До Аданы 50 километров. Я почти спустился. Впереди, уже по равнине, протянулась полоска автобана со снующими по ней машинами…

Сразу за автобаном, под которым прошла моя дорога, расположился жандармский пост. Такие посты стоят в Турции перед каждым городом, но здесь, перед Тарсусом, меня впервые остановили и проверили паспорт. Молодой, жизнерадостный жандарм хорошо настроен по отношению к России, хотел бы побывать у нас, но не может. «Тебе просто», — говорит он.

Проезжаю еще немного, и надо определяться, куда поворачивать. Если сверну направо, дорога приведет меня в Тарсус. Но это немалый город (340 тысяч), и что я успею посмотреть в нем под конец дня?

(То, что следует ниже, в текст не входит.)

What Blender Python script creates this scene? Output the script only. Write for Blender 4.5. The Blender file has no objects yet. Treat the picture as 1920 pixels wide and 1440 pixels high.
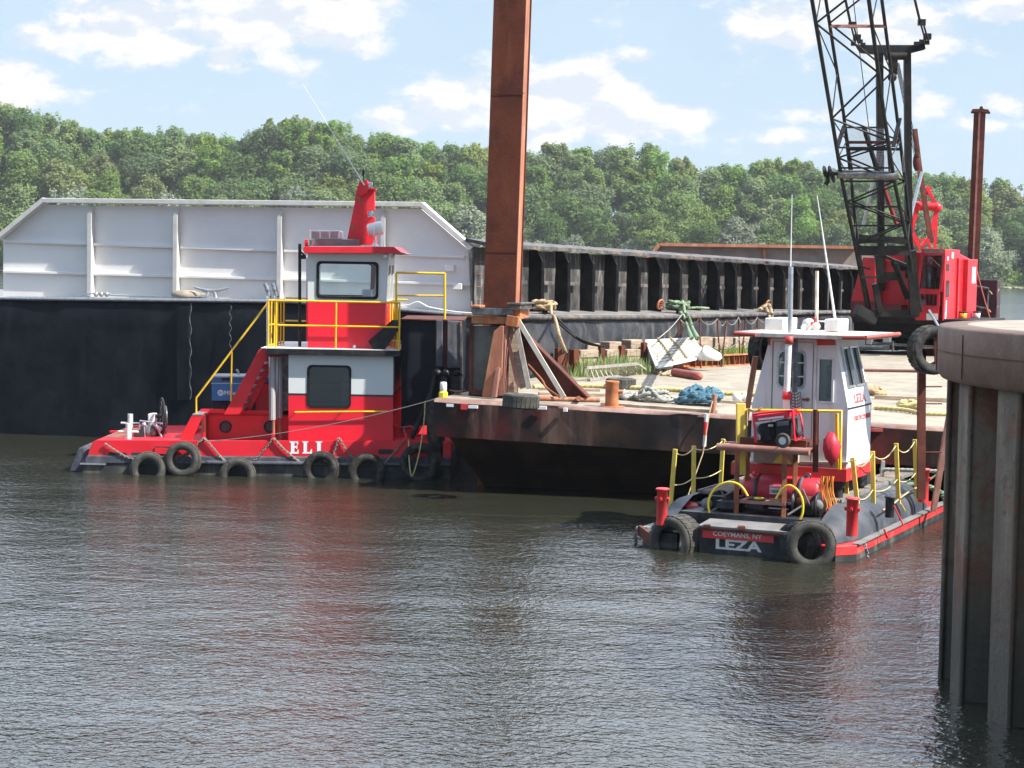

К тому же, он в противоположной стороне от Аданы. И я поворачиваю налево. До Аданы еще 37 километров.

Покрышки весело гудят по гладкому асфальту, закатное солнце греет затылок…

Подъезд ко всякому крупному городу, в принципе, неинтересен — и полюбоваться нечем, и хорошего места для ночевки не найти. Стараясь подобраться к Адане как можно ближе, чтобы заехать в нее с утра пораньше, я пропустил момент, когда закончились поля и началась сплошная урбанистическая застройка. В результате пришлось расположиться на задворках напряженно шумящего завода. Благо, что за ним нашелся большой сад с темно-зелеными мандариновыми деревьями. Тут хоть птички порой вскрикивают. Пробираюсь за колючую проволоку на садовую территорию. В начале седьмого солнце садится за низкий горизонт, через полчаса уже практически темно. Жара не спадает и после захода светила. Раздевшись, ложусь спать поверх спальника.